After being turned away by the Turkish government, a Bulgarian cattle ship carrying Romanian Jewish refugees from the Shoah exploded in February 1942. Some 768 Jews died. There was only one survivor.

Turkey, neutral during the war, had bowed to pressure from both the British and German governments. Already experiencing conflicts with Palestinian Arabs, the British were eager to halt Jewish immigration to Palestine, the final destination of the ship.

The tale of the vessel, the Struma, didn’t warrant a mention in most directories of maritime disasters. But it loomed large in Solly Border’s memory. He was 10 years old and living in Romania at the time of the disaster. Three of his cousins were killed on the ship. Their high-priced tickets for passage were paid for by Border’s parents.

“Their entire life until they died they kept inside the pain of saying constantly that if they had not paid for [the cousins’ tickets], they would not have stepped on that ship and they would have been alive,” the Sunnyvale resident said.

Border has written a new book, “Doomsday on the Black Sea,” which is his imaginative take on what his cousins’ experience on the ship must have been like.

Border, too, has experienced first-hand pain due to family loss. Decades after the Struma sinking, his only son, a graduate of West Point, was killed in a helicopter crash in Alabama. Border recounts the trauma in his earlier book, “I Won 1,000 Battles, But Lost the War!”

“I had a vision of my aunt, what it is to lose a child,” said the retired businessman. Out of that empathy came a desire to write about the Struma.

In researching the Struma incident, Border found it had been largely forgotten by history, memorialized only at Yad Vashem and the Bucharest cemetery. His book apparently has raised some interest in the incident — at least in post-“Titanic” Hollywood. Border said a producer recently contacted him about turning the book into a film.

Border begins “Doomsday on the Black Sea” by chronicling actual anti-Semitic incidents that may have led the shipload of Jews to leave Romania — the burning of a synagogue, the brutal murders of Jews by legionnaires.

There “was such desperation because it was a time when Romania was ready to go to war against the Soviet Union as an ally of the Germans. We knew already about the Holocaust in other countries,” Border said.

The ship, headed for Palestine, went first to Turkey, a one-day trip from Romania. The vessel didn’t have a decent engine or a competent crew, according to Border.

To this day, it is not known why the Struma exploded.

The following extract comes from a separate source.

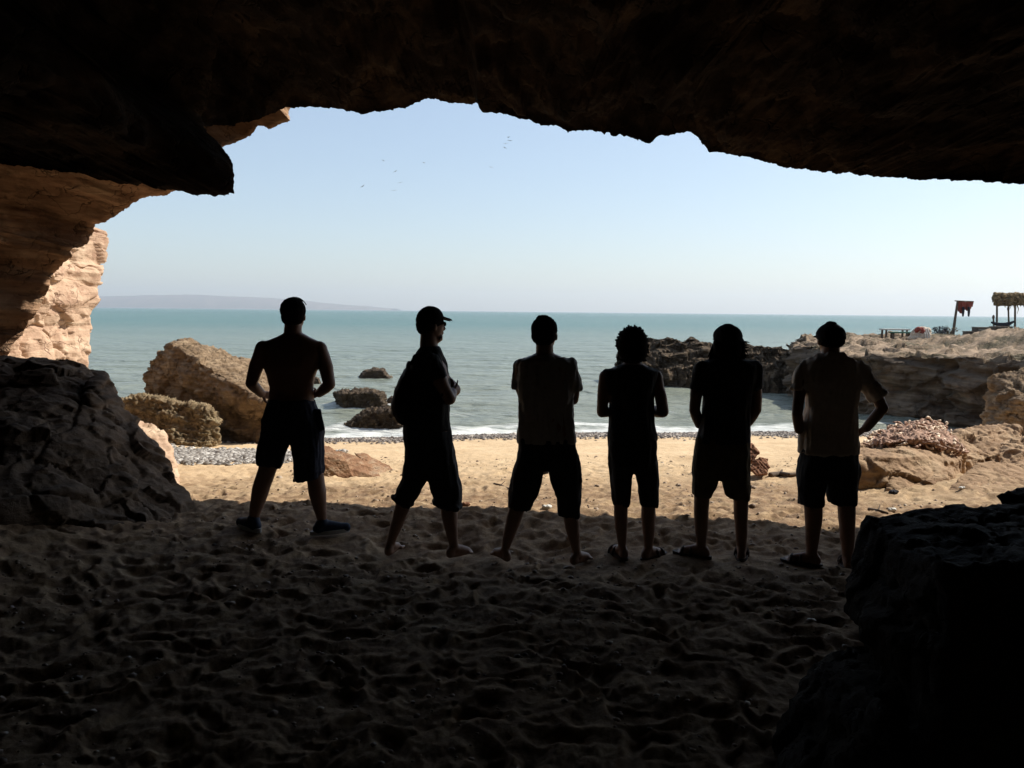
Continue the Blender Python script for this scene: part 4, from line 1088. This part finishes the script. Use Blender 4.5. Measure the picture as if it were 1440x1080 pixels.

The survival of the Jewish people is a point of pride for Border, a proud — though not religious — Jew who has lived in the South Bay for 25 years. As a young boy growing up in Romania, he learned some Hebrew and went to a Jewish high school.

“We maintained the spirit without a high level of religious culture. Our pride was Jewish identity. We have learned to survive in a very adverse world.”